Matria (2023)

Directed by Álvaro Gago

A vibrant portrait of a woman in a Galician fishing village who is struggling to get by with hard work and rough charm. With her 18-year-old daughter now ready to stand on her own two feet, Ramona begins to question her life up to this point.

Seattle International Film Festival 2023: Film #20

In the first five or ten minutes, Ramona's plucky resolve and 'she gives as good as she gets' demeanour reads as sassy, empowering and feminist in a sort of Rosie the Riveter way, but it slowly becomes clear that it is also something of a disguise for her. We quickly get lost counting how many jobs she actually has, too. Was it three or four? It's almost exhausting to watch: at least Jeanne Dielman had the time to make herself some coffee. We get at some of what might be under Ramona's mask in the opening act, where through the modern magic of management bringing in an outsourcing company, Ramona and her colleagues will be offered the choice—nay, the opportunity!—to re-apply for their current jobs at a lower wage.

But what else is driving Ramona? For it is clear that there is something else going on in her life that means that she is driven to get a new job as soon as possible. It struck me as something more than a purely financial incentive, not least of all because those who are desperate for a job tend to adopt an essential ego-saving mode where one does not invest emotionally in the outcome of the hunt for a new position, a posture that is easy to conform to given the ambient levels of mental health within the unemployed. As expected, Ramona is serially humiliated and insulted by the types and forms of her rejections… as she rightly should be.

We learn more about Ramona's inner drive in the second act, not only through her semi-estrangement with her daughter but moreover when she visits a local town with Mr Pepe. It is only here that we realise that Ramona is truly alone in her town. In this other town, and on this bench, surrounded by happy shoppers that do not share (and might not even comprehend) her worries, do we see both Ramona's social alienation and that her spunky energy is a highly-adapted and entirely reasonable psychological defence mechanism.

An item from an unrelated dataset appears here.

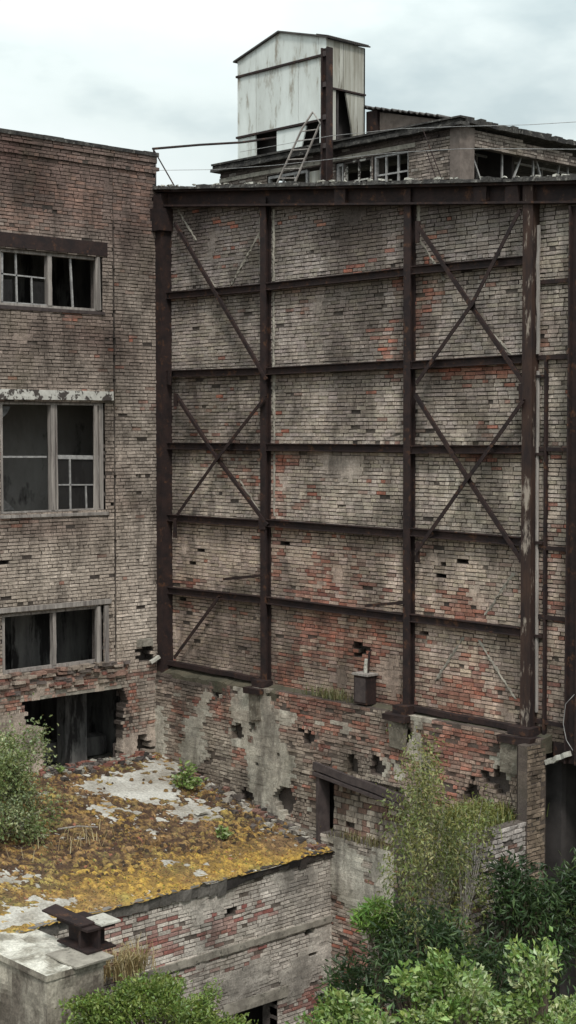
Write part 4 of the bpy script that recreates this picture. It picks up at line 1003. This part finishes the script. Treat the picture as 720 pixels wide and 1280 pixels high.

At the same time, we start to notice that Ramona's habits and initially justified demeanour can now be harmful to herself. This is not only does she keep others at arm's length whilst lamenting when they keep a distance from her in return, we come to understand that Ramona has ingrained a kind of co-dependent personality; Ramona is constantly puts herself into positions of giving 150% such that even a dog that belongs to someone else quickly depends on her to fulfil their basic needs, with any form of 'thank-you', let alone adequate financial compensation, always being punted to another day.

And so Matria comes into view into an extended portrait of Ramona's life and the lack of genuine connection to her family and friends. Even her closest companions do not really respond to her WhatsApp messages, and when she meets up with Carmen, they can only seem to get drunk and never truly communicate with one another.

Within its overwhelmingly authentic-feeling portrait of Ramona that brings to mind the Franco-Belgian films of the Dardenne brothers, though, it's easy to miss what Matria might get wrong. I can think of two primary things. Firstly, the canning company would never have called an in-person meeting to announce their new fire-and-rehire scheme; as anyone who has been through such a process will tell you, they would simply declare it as a fait accompli via an impersonal email. Secondly, the film later portrays Ramana bullying the low-level staff at a mobile phone company, who are likely forced to follow dehumanising corporate policies or lose their own precarious jobs. I feel like the genuine Ramona would have actually identified with—and not have berated—one of her fellow service workers. To be sure, this is not the appallingly unfunny example of 'punching down' from Planes, Trains and Automobiles (1987), but this one of the few examples from Ramona's life that did not quite feel entirely authentic to me.

Still, like like any elongated picture of a life made into narrative cinema, the viewer will always be expecting something from the film's conclusion. The 'personal study' form is intrinsically stuck between the Charybdis of simply ending in media res by jumping to the credits and the Scylla of an unconvincing catharsis of, say, the protagonist winning the lottery. To be sure, it is not the job or goal of Matria to reconfigure a few millennia of Western cultural surrounding tidy narrative arcs, but the ending does land as something of an anti-climax, even if it is a somewhat enigmatic one.